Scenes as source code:

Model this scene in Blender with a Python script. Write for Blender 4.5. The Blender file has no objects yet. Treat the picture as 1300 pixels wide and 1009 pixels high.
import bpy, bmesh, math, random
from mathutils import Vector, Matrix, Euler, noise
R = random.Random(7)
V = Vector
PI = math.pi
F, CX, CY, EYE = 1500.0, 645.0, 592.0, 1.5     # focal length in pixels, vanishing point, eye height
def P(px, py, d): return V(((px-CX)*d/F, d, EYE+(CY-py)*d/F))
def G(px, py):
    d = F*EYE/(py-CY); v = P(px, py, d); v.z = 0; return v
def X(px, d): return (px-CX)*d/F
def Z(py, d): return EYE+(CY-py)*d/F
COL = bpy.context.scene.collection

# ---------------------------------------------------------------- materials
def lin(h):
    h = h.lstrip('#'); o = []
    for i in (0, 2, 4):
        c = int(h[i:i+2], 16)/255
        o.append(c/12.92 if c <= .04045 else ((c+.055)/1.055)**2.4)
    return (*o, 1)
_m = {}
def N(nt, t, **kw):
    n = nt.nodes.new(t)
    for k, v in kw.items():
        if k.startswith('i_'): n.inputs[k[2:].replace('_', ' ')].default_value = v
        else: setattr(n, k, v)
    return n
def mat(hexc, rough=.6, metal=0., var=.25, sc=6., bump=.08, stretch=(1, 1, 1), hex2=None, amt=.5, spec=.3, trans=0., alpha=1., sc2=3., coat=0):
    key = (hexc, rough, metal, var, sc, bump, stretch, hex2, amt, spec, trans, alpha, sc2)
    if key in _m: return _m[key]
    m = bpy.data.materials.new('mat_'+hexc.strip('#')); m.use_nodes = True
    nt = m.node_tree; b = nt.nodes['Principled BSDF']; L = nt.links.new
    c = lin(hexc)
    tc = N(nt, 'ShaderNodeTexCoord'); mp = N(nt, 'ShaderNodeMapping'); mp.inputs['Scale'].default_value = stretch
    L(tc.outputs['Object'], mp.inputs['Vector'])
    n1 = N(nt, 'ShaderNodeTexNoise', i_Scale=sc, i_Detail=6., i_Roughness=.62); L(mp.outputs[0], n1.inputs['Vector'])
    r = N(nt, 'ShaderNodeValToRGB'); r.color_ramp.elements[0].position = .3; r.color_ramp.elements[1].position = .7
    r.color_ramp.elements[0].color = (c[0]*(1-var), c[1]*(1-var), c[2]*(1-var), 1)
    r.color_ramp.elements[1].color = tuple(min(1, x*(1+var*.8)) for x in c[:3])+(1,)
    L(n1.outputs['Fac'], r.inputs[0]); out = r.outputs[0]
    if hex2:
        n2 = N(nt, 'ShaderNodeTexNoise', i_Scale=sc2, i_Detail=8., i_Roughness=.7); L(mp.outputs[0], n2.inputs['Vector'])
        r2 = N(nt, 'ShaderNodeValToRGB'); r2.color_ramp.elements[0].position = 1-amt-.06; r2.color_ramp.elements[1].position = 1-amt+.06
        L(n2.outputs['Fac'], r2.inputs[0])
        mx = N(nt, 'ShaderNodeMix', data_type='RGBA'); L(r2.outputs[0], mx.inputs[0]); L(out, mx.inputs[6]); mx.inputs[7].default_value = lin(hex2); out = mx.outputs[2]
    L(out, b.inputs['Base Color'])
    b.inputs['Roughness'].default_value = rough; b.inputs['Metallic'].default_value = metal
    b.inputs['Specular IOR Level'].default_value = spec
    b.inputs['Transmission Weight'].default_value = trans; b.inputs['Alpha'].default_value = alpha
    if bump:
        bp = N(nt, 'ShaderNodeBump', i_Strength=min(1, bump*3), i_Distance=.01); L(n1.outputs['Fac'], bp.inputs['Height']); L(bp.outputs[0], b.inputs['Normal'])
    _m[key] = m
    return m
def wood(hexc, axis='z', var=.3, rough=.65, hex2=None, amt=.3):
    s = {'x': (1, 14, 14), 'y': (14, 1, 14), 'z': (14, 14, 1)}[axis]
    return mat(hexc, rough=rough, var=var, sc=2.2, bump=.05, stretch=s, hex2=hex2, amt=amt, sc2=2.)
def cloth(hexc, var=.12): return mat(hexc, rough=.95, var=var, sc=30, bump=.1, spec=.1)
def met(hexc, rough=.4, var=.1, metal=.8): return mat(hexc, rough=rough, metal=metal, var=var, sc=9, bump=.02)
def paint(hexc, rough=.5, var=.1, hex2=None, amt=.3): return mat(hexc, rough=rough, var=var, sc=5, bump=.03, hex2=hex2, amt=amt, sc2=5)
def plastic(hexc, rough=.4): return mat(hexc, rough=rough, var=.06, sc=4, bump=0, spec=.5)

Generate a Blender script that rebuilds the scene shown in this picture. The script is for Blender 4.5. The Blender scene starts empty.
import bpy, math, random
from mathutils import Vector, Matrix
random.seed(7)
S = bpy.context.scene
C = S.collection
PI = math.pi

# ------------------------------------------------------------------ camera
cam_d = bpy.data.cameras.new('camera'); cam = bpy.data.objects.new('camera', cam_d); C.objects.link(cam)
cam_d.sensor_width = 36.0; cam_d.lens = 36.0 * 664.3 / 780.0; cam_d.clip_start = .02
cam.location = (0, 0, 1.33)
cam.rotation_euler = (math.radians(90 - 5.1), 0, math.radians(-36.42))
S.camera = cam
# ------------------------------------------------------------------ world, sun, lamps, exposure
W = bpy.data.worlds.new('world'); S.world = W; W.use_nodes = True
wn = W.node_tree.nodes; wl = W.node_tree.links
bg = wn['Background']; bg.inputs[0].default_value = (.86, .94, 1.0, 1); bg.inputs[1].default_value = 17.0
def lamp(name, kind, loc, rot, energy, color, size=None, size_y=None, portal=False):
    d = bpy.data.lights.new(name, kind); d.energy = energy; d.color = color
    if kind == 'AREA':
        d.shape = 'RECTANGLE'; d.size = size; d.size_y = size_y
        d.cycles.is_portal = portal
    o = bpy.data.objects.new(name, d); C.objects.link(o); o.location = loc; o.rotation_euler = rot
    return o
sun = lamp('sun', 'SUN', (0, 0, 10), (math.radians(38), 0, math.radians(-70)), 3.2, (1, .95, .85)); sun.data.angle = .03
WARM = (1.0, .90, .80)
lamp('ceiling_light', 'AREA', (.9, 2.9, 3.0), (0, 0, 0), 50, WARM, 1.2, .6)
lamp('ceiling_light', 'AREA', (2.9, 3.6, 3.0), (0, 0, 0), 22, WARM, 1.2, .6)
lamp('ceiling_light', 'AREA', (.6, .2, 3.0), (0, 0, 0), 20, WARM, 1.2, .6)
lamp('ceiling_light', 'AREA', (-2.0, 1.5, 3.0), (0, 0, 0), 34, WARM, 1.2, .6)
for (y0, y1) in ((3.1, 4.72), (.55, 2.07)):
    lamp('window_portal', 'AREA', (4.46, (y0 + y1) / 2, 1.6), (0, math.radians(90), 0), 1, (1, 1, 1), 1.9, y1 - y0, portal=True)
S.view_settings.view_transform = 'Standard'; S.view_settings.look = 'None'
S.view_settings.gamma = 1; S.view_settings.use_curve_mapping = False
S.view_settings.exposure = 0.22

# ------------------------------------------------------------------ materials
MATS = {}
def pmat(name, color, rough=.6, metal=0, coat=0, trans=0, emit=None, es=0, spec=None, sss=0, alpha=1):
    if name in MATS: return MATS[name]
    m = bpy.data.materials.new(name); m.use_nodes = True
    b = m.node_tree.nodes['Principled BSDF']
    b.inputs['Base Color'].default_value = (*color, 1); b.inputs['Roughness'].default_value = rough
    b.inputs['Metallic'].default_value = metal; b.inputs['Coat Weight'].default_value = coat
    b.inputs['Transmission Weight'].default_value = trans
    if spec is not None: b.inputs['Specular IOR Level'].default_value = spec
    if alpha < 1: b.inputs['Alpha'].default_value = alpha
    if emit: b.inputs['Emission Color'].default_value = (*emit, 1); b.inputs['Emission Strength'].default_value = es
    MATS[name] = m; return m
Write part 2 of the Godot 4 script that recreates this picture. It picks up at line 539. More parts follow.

-- Task goal --
Output exactly the leading lines of the data, up to and including the line marked by "COL = bpy.context.scene.collection".

-- Reply --
Model this scene in Blender with a Python script. Write for Blender 4.5. The Blender file has no objects yet. Treat the picture as 1300 pixels wide and 1009 pixels high.
import bpy, bmesh, math, random
from mathutils import Vector, Matrix, Euler, noise
R = random.Random(7)
V = Vector
PI = math.pi
F, CX, CY, EYE = 1500.0, 645.0, 592.0, 1.5     # focal length in pixels, vanishing point, eye height
def P(px, py, d): return V(((px-CX)*d/F, d, EYE+(CY-py)*d/F))
def G(px, py):
    d = F*EYE/(py-CY); v = P(px, py, d); v.z = 0; return v
def X(px, d): return (px-CX)*d/F
def Z(py, d): return EYE+(CY-py)*d/F
COL = bpy.context.scene.collection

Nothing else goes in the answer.